Apple Lidar: Designed In California, Built…Somewhere
CNBC reports that Apple is in discussions with “at least four companies as possible suppliers for next-generation lidar sensors in self-driving cars.”
The report also suggests that, “The iPhone maker is setting a high bar with demands for a ‘revolutionary design.’…In addition to evaluating potential outside suppliers, Apple is believed to have its own internal lidar sensor under development.”
Waymo managed to pull off this trick with its Laser Bear Honeycomb lidar, designed in-house and the subject of pretty intense litigation with Uber.
If anything, Apple’s hardware design strengths should make this an even easier task for Apple than for Waymo, so it seems totally plausible Apple could pull this off.
The question is: to what end?
I know very little about why Waymo started designing its own lidar, but I know they started building self-driving cars with the Velodyne HDL-64 “chicken bucket” model.
My guess is that Google began developing their own lidar several years ago not because they needed a much better sensor, but rather because they couldn’t get enough sensors of any type.
Several years ago, when Google would have begun developing its lidar program, Velodyne was one of the only lidar manufacturers in the world.

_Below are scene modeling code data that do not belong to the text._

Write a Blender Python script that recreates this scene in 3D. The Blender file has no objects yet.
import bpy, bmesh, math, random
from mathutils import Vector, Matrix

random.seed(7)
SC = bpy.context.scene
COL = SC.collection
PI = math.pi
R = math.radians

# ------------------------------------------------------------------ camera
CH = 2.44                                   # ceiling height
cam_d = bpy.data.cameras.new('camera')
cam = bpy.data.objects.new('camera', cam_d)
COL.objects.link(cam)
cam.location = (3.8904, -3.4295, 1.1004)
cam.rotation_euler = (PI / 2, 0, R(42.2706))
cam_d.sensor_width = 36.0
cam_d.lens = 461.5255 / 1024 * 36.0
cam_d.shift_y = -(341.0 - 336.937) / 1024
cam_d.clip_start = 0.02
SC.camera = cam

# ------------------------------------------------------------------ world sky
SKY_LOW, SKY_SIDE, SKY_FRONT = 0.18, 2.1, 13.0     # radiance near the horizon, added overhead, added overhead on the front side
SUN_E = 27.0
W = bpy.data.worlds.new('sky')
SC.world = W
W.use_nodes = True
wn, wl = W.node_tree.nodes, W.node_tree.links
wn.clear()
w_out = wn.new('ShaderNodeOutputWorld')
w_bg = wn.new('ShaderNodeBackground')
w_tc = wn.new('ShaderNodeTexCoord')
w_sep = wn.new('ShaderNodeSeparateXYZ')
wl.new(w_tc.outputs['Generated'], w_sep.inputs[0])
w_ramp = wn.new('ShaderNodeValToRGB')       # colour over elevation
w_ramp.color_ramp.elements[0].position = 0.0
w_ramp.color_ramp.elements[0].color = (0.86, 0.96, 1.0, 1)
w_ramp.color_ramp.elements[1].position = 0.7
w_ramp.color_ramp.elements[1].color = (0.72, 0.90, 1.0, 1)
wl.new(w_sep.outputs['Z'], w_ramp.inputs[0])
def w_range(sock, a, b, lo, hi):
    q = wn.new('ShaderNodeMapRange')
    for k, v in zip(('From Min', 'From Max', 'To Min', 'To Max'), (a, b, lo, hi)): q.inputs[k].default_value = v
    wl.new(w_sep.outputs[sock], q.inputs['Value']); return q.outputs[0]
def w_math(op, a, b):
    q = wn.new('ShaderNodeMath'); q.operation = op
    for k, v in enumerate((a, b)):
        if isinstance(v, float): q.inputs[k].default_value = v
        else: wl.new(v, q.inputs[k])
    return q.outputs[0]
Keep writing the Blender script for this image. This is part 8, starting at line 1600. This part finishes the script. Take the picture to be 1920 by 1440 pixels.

And even Velodyne was severely constrained in the number of units it could produce. There was a period a few years ago when the waiting list to buy a Velodyne lidar unit was months long.
In that world, it would have made a lot of sense for Google to begin developing its own lidar program. That would’ve reduced on possible bottleneck for building self-driving cars at scale.
Fast-forward to 2019. Velodyne has taken massive investment capital to build lidar factories, and there are upwards of sixty lidar companies (mostly startups) developing sensors. Today, there isn’t the same need or urgency to develop custom lidar units. In fact, all of those lidar startups are basically doing that on their own.
So it’s not totally clear to me what Apple would gain from creating their own lidar program.